From Influential to Indispensable
Before injury halted his season, Kudus had already grown into one of Spurs’ most influential attacking outlets, even under the previous regime. When the ball found him on the right, Tottenham looked different: more aggressive, less predictable, harder to contain.
His one‑v‑one ability gave the attack a cutting edge it often lacked elsewhere. Defenders backed off. Midfielders shuffled across. Space opened up for others. Spurs lost that when he went down injured, and their attacking depth on the right flank thinned alarmingly.

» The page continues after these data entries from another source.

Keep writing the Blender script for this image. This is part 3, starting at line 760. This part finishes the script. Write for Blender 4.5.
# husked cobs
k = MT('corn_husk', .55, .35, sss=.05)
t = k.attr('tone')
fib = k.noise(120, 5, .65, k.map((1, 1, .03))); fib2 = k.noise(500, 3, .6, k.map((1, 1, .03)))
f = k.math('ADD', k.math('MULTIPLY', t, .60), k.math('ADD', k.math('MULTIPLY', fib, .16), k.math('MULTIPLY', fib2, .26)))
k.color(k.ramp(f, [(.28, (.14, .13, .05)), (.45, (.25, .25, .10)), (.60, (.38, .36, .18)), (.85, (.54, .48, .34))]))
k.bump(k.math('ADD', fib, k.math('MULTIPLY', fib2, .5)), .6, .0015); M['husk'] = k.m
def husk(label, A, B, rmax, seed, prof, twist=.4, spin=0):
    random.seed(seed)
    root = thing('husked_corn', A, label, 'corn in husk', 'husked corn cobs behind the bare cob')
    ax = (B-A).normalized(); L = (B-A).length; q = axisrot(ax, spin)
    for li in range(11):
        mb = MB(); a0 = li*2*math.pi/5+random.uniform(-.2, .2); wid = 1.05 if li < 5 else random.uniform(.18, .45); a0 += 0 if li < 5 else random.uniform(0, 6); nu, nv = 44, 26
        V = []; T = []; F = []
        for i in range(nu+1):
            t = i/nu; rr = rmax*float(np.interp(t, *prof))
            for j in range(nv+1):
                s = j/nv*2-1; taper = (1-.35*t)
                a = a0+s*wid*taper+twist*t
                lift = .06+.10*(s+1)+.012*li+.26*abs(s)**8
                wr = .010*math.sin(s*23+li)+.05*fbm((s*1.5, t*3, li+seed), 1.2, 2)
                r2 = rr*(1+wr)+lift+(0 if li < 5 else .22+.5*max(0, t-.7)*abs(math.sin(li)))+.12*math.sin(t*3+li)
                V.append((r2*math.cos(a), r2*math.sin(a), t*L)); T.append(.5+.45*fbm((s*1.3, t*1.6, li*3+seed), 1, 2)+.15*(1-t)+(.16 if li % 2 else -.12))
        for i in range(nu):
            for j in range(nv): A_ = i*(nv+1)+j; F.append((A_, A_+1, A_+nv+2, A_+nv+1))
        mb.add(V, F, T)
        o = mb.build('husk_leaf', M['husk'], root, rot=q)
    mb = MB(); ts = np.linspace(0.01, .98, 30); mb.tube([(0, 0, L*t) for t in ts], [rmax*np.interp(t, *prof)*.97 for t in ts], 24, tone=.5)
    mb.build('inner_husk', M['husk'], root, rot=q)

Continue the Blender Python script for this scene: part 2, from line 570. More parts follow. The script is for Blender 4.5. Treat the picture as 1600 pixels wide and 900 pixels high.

Without him, the options have been limited, the threat more easily managed. Spurs have been short of that player who can break a game open on his own, especially in tight, anxious contests at the bottom of the table.
A Return With Real Weight
All of that feeds into the stakes now. Tottenham are battling to protect their Premier League status, and every game from here carries a hint of jeopardy. De Zerbi is trying to impose his attacking philosophy while also steering the club away from danger – a delicate balance that leaves little room for passengers or passengers returning too soon.
That is why the club’s caution over Kudus’ recovery matters. They know what he can bring, but they also know they cannot afford to lose him again. When he does step back on the pitch, they need him to stay there.
If De Zerbi’s system works as advertised and Kudus slots into the role his new manager has long imagined for him, Spurs gain more than just another body in the squad. They regain their most direct runner, a winger built to exploit the very spaces this style is designed to create.
Tottenham’s season has reached the stage where small margins decide everything. Kudus, fit and firing, has the tools to tilt those margins their way.